Coleslaw and variations grace July 4 buffets

  • By Karol V. Menzie / The Baltimore Sun
  • Tuesday, June 29, 2004 9:00pm
  • Life

Summer is the prime season for coleslaw, a deceptively simple dish that has almost as many incarnations as there are cooks to prepare it.

There’s slaw with scallions, slaw with hot peppers, slaw with bell peppers, slaw with crab meat and slaw with citrus zest – and those are just a few of the variations. And it seems there always at least one version on the menu for the Fourth of July.

It seems almost every culture has a version of this crispy dish, probably because cabbage, the traditional main ingredient, is among the oldest foods cultivated by mankind. It keeps well, and it can be found in virtually every climate.

“Cabbage grows everywhere, and it’s cheap,” said Steven Raichlen, the Miami-based author of “The Barbecue Bible” and “Healthy Latin Cooking.”

Cabbage is a humble member of the brassica family, which includes broccoli, cauliflower, mustard, radishes and turnips. It can be cooked for dishes like sauerkraut or stuffed cabbage. Or it can be used raw, as in coleslaw and other salads.

Slaw, in particular, seems to have universal appeal.

“It’s cold. So it’s nice to serve with hot food,” Raichlen said. “It’s refreshing.”

That makes it “pretty constant” along the world’s barbecue trail, he said.

Food scientist and cookbook author Shirley Corriher of Atlanta says many people are attracted to coleslaw because of its texture.

“It’s so crisp and fresh,” she said.

Everyone seems to have a favorite.

“People love our coleslaw,” said Rose Cernak of family-owned Obrycki’s restaurant in Fells Point, Md. “We’ve always made our own. A lot of slaw is too sweet for me, and a lot of it is too watery.”

To avoid sogginess, the restaurant salts the cabbage, then lets it sit before draining it well.

“The most important thing is doing the cabbage separately,” Cernak said.

Coleslaw dressings are divided into two camps: mayonnaise-based and vinegar-based.

Raichlen said mayonnaise-based dressings are unheard of in Europe.

“The only place you find mayo-based coleslaw is in North America,” he said. And even here, “creamy coleslaw is more of a Southern tradition.”

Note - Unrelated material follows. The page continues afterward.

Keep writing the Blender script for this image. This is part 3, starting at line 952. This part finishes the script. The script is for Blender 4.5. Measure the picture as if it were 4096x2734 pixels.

Raichlen said the first American recipe for coleslaw appeared in “American Cookery” by Amelia Simmons, which was published in 1796. It was one of the first cookbooks written for women for domestic use.

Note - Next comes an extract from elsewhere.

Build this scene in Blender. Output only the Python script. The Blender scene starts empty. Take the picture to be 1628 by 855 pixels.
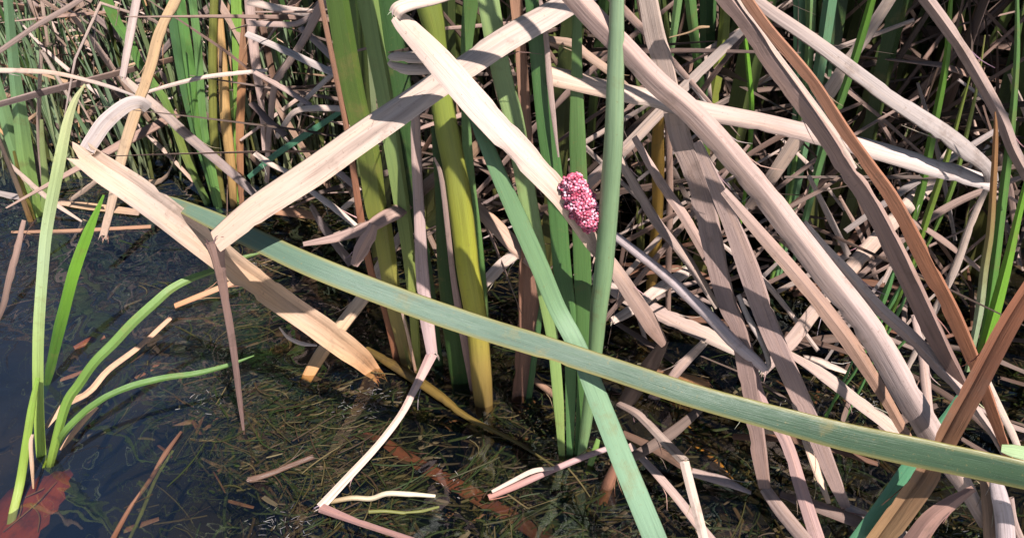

“What made the book remarkable,” Raichlen said, “is that (the author) included recipes for things like cookies and coleslaw – which shows there was a developing American cuisine.”

But the words we use for coleslaw have a Dutch origin: kool (cabbage) and sla (salad). Dutch immigrants brought the dish to America about 1627, according to “The Good Housekeeping Step-by-Step Cookbook” edited by Susan Westmoreland.

The book has tips for slicing cabbage and other vegetables. It advises using a stainless-steel knife to avoid discoloring vegetables and not slicing vegetables until they are needed to avoid a loss of vitamin C.

If you must shred in advance, the books says, tightly seal the shredded vegetables in a plastic bag and keep them in the refrigerator. Also, to shred vegetables, you can use the coarse side of a grater, an adjustable blade slicer called a mandoline or a food processor with the shredding disk.

Although almost all slaw recipes call for cabbage, it isn’t required. Some people use apples, broccoli or Brussels sprouts. Also, coleslaw dressing can be used in other dishes, such as chicken salad and potato salad, Radtke said.

In addition to being paired with barbecue meats, slaw also works well with fish. Famed New York chef and restaurateur Jean-Georges Vongerichten of Jean Georges, Vong and Jojo likes to use his version of slaw as an accompaniment to grilled tuna or swordfish.

But no matter how it is served, Radtke said, “It’s a summer standard.”